NEW YORK(Reuters) - Nasdaq Inc. on Friday said it won approval from the U.S. Securities and Exchange Commission to launch the first exchange artificial intelligence-driven order type, a move that, if successful, could further increase the efficiency of an already fast-paced stock market.

The approval of the dynamic midpoint extended life order (M-ELO) would speed up the frequency at which orders are matched and minimize market impact, which would result in better trading outcomes for investors, the exchange said.

The SEC declined to comment.

Order types are programmed instructions traders use to tell exchanges how to handle their trades. The news comes as interest is increasing in artificial intelligence and the different ways it can be used in capital markets.

M-ELO, first released in 2018, is a strategic order type that enables investors with longer-term horizons to trade with each other using a 10-millisecond waiting period.

The dynamic version of this will use an AI technique known as reinforcement learning to watch market behavior and make real-time adjustments to that holding period to improve the quality of execution and percentage of order filled in the market.

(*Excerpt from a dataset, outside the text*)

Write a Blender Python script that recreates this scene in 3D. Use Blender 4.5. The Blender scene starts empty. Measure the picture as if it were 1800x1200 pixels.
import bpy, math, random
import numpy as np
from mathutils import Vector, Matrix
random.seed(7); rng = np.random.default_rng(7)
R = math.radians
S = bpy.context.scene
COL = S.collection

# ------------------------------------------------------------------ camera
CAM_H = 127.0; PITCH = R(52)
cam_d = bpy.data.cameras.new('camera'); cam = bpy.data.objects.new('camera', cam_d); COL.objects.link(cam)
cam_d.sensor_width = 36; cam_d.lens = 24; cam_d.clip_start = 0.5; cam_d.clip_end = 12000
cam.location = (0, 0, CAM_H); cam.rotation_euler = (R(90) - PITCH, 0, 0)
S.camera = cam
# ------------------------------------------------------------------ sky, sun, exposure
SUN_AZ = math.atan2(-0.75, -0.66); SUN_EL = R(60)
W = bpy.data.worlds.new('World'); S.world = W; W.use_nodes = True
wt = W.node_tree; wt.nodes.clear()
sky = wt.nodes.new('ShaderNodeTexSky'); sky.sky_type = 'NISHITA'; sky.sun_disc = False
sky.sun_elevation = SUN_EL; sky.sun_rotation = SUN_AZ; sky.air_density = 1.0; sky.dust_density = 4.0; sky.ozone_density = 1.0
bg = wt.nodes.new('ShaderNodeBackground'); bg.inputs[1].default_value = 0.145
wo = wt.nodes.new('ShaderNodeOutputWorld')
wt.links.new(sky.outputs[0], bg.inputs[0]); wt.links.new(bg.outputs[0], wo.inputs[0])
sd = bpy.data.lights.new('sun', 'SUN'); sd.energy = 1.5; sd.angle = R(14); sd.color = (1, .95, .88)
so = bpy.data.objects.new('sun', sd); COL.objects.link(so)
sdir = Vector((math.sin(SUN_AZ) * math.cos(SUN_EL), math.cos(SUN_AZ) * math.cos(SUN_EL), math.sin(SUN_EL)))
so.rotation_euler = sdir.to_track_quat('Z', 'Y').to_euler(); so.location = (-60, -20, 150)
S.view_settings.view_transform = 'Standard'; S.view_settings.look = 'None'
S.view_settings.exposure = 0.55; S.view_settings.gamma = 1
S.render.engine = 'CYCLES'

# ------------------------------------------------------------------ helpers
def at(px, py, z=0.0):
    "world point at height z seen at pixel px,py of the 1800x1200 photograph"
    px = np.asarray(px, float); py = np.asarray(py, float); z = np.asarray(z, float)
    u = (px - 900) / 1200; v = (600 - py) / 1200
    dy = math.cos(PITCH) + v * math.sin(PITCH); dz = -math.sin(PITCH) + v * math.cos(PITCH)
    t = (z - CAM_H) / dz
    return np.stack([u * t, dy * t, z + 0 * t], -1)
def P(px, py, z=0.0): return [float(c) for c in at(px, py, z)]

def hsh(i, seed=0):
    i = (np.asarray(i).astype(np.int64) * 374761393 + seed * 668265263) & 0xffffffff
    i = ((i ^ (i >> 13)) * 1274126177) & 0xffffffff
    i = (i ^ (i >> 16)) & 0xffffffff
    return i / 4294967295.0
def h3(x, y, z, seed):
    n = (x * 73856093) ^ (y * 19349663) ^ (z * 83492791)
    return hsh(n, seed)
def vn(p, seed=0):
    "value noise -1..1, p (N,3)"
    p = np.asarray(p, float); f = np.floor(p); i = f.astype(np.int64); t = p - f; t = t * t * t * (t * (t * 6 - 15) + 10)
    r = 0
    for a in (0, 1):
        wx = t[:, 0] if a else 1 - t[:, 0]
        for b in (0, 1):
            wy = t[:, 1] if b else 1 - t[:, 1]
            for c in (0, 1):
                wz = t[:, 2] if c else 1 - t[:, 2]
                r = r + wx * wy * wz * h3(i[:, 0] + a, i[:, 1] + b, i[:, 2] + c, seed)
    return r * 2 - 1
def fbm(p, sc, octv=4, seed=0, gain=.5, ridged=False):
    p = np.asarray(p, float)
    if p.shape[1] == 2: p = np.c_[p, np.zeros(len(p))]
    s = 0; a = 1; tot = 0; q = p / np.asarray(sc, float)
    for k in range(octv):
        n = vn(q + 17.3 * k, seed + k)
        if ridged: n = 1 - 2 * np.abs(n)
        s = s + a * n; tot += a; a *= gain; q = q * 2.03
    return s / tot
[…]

© Reuters. FILE PHOTO: The Nasdaq logo is displayed at the Nasdaq Market site in Times Square in New York City, U.S., December 3, 2021. REUTERS/Jeenah Moon/File Photo

Nasdaq's research shows that the real-time AI order type has a 20.3% increase in fill rates and an 11.4% reduction in mark-outs, indicating the improvements AI-powered solutions can bring to capital markets.

"This new order type can increase order fill rate and reduce holding time if successfully implemented, which could help Nasdaq take market shares from other exchange operators," said Owen Lau, senior analyst at Oppenheimer & Co.